Parliament watch: Tough-talking govt wins the day against PIA strikers
It is great to see PIA flying again when the tussle between the steely Prime Minister Nawaz Sharif and PIA’s striking workers over the privatization of the national airline appeared to be taking both to a crash. When the flood of advice from good Samaritans in the media failed to budge the two sides from their firm stands, it fell to the prime minister’s brother, Mian Shahbaz Sharif, to avert the crash.
Many accounts are doing the rounds in the corridors of power, about how the Chief Minister of Punjab came to play a role in putting out the furiously burning fire. After all, it was odd that the gutsy brother was absent from the two crisis meetings that the prime minister held last week when his threats to the strikers, and the extention of the Essential Services Act to PIA, were met with a complete shutdown of the airlines’ operations by the workers’ Joint Action Committee.

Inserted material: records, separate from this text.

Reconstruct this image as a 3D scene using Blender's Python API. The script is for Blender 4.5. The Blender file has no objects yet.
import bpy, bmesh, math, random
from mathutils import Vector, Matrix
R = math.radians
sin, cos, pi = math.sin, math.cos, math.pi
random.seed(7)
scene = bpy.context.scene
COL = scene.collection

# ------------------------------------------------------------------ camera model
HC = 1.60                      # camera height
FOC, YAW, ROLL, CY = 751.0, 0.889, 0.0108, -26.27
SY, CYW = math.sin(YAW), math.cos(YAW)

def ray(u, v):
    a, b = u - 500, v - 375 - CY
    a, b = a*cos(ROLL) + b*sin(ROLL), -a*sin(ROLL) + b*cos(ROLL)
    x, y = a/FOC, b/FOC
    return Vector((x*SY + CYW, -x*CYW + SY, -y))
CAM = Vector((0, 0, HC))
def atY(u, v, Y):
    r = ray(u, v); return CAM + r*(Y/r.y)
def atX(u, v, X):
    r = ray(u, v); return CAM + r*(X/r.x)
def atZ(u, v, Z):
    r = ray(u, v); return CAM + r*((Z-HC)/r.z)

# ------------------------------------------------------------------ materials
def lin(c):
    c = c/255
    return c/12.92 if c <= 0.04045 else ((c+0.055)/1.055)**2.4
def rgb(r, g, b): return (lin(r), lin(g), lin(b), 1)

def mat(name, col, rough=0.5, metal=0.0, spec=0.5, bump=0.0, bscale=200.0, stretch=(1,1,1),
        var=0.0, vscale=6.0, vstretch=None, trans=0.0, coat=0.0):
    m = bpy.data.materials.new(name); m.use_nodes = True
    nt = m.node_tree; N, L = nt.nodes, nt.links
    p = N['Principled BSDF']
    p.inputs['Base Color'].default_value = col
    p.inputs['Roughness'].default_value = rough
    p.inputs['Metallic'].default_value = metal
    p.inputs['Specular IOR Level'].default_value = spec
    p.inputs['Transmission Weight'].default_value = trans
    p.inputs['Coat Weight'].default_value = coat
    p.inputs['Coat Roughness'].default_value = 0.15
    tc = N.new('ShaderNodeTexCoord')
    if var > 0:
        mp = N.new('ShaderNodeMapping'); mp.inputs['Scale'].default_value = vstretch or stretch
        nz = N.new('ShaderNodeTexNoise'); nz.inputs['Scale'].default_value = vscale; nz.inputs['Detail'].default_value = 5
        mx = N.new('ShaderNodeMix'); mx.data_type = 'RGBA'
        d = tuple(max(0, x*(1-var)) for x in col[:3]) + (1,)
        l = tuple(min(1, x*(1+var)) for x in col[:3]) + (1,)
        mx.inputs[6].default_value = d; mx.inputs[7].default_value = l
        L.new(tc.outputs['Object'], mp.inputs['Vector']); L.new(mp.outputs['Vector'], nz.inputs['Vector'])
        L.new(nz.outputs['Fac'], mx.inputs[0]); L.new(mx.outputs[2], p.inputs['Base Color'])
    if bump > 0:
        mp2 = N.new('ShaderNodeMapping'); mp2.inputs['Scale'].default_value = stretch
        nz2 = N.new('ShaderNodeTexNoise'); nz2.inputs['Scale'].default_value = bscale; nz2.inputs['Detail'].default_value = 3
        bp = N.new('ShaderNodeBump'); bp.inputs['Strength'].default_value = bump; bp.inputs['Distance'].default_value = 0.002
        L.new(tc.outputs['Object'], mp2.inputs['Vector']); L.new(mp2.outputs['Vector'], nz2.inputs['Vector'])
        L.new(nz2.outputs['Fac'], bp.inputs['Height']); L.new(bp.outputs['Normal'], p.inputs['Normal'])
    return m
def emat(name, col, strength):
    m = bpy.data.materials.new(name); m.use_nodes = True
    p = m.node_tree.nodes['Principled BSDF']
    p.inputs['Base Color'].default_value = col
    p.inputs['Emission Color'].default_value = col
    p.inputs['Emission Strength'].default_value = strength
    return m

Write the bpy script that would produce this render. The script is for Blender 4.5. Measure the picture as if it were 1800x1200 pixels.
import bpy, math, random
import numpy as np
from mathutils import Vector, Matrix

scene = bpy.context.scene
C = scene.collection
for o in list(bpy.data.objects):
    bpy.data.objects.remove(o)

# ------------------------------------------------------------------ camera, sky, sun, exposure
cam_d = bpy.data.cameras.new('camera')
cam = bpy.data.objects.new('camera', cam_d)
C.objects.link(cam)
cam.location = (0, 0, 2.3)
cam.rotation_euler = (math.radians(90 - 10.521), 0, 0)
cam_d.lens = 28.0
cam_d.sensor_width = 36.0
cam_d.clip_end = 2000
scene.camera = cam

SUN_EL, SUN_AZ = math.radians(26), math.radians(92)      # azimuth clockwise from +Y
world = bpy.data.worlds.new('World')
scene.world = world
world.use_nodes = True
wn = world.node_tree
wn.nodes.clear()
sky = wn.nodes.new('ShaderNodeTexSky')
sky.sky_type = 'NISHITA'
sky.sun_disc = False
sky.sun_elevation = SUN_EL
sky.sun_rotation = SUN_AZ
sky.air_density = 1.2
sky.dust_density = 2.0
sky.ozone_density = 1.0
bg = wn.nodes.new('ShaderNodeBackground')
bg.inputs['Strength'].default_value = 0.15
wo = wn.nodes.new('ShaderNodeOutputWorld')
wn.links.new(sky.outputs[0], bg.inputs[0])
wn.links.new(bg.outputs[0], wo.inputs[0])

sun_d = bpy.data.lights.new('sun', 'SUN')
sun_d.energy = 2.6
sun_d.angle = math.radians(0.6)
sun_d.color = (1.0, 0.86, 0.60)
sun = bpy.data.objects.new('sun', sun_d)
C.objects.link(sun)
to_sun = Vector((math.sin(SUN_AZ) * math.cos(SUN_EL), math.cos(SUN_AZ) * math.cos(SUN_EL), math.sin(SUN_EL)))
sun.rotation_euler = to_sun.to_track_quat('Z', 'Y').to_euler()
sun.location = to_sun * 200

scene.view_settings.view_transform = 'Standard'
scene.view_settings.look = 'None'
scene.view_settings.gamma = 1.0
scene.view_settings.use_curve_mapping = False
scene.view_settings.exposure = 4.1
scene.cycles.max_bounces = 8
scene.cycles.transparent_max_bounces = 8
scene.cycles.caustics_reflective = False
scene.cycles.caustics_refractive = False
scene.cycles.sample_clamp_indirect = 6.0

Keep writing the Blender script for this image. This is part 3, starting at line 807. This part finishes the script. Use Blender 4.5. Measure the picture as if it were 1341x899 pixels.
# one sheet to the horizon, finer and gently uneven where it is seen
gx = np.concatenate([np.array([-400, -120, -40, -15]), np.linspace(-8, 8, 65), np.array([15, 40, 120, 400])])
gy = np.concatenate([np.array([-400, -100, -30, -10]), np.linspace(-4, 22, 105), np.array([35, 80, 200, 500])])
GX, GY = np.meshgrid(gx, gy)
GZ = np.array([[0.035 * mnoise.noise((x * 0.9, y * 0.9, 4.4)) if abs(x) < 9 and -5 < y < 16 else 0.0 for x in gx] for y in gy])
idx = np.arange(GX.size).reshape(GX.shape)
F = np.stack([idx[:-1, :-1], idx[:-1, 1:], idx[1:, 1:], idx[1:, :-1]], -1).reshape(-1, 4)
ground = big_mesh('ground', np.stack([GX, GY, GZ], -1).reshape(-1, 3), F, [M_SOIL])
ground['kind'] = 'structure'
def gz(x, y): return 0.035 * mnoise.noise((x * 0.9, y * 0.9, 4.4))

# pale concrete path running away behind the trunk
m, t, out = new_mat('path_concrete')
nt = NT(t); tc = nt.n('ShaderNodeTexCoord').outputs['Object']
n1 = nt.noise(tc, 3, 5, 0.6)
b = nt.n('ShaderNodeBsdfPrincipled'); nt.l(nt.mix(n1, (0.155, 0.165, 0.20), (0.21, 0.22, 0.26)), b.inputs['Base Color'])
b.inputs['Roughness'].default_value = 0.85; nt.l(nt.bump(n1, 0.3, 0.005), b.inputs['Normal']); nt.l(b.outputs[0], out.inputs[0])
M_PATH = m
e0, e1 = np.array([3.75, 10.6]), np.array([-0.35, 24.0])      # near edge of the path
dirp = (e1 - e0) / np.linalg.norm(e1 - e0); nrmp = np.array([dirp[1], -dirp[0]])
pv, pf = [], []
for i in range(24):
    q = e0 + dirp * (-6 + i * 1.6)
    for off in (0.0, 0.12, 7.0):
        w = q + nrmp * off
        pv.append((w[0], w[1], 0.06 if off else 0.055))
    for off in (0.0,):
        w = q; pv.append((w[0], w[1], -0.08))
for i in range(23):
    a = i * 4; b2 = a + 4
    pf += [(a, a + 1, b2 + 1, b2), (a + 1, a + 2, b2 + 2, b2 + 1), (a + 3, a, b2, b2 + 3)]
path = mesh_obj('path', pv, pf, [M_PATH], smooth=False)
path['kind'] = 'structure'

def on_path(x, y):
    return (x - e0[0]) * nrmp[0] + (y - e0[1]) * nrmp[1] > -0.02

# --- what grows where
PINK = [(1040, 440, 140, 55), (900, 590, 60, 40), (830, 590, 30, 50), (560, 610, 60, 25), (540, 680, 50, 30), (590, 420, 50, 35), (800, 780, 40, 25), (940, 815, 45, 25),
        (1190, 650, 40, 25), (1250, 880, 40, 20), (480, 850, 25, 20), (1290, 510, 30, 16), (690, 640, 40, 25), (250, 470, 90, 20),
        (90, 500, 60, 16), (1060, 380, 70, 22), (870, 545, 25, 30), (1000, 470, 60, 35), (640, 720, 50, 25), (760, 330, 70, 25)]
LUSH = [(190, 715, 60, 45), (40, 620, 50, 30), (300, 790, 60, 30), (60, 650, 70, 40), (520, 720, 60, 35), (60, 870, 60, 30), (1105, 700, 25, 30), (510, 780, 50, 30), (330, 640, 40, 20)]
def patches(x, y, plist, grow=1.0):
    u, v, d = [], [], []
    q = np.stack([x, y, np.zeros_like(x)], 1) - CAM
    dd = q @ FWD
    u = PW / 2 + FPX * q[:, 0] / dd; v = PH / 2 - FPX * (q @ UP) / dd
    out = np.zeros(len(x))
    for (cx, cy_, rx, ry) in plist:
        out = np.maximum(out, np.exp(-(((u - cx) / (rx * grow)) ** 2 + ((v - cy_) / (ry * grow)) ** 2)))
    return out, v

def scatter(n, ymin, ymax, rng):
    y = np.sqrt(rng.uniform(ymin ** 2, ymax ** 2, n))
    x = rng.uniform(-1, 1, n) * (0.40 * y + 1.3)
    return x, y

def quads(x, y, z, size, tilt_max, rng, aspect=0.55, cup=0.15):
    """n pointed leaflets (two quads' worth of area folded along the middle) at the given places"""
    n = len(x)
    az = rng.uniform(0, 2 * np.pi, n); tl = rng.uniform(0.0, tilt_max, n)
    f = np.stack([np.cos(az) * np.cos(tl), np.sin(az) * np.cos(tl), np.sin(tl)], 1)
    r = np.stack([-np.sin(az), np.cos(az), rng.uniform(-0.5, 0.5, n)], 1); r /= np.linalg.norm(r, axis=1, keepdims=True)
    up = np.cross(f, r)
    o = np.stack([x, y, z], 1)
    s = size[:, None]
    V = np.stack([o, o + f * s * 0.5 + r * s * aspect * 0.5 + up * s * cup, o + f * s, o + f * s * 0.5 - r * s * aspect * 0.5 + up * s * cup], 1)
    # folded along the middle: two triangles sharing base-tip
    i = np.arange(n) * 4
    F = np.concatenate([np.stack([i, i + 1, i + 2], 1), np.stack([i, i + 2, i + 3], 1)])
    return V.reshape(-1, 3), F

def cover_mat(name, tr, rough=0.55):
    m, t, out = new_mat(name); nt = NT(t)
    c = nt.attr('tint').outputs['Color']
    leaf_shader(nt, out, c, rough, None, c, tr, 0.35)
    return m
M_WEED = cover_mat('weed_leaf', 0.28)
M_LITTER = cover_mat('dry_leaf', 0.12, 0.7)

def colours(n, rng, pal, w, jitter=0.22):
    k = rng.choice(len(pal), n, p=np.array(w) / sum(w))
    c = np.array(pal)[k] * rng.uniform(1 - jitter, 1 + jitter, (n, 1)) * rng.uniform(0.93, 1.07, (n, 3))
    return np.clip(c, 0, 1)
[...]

His absence was uncharacteristic as he is known within the party as a ‘Doer’ and has jumped in as troubleshooter in less threatening situations before.
It is said he offered to intervene after two striking PIA workers were killed in a mysterious shooting outside the PIA headquarters at Karachi airport on February 2, but was asked to stay put.
A PML-N official, who works in close cooperation with the chief minister’s office in Lahore, said Shahbaz Sharif has some “very good contacts” in Karachi who could have helped reverse the rising tide.
“But he took the advice to stay put because the prime minister had taken a firm, unequivocal stand against the PIA strikers. Then, the opposition parties are always on the lookout to accuse him of interfering in issues of the federal government,” said the party official.
He noted that Shahbaz Sharif’s visits to Islamabad are no longer as frequent and long as they used to be in the early days of the PML-N government.
However, according to a PML-N cabinet minister privy to the developments, the go-getter younger Sharif couldn’t resist the temptation after he saw the extreme positions taken by the prime minister and the PIA leading to a catastrophe. He took the jump and activated his contacts in Karachi to reach the head of the JAC Mr Sohail Baloch.
Shahbaz Sharif was informed that the JAC was willing to call off the strike but only after a meeting with the prime minister. When he conveyed the same to the prime minister, his response, according to the minister, was “nothing doing until the strike is called off and the workers resume duties.”
The intense discussions that followed between the Shahbaz’s contacts and the JAC resulted in the end of the strike - and hopefully the crisis too.
Once the JAC announced its decision of resuming work, Prime Minister Nawaz Sharif told his brother to go ahead with his meeting with strike leader Sohail Baloch.
PIA insiders, however, say the strike was breached when the government managed partial resumption of flight operations by threatening the PIA employees that they are going to lose their jobs.
A senior PIA official said the government succeeded in dividing the protesting employees by its tough talk and moves.
Those returning to their jobs were promised all sorts of guarantees. “In a number of cases, the government provided police security to them and this panicked the rest,” he said.
But, according to the minister, though the government won the day, workers may still hold resentments.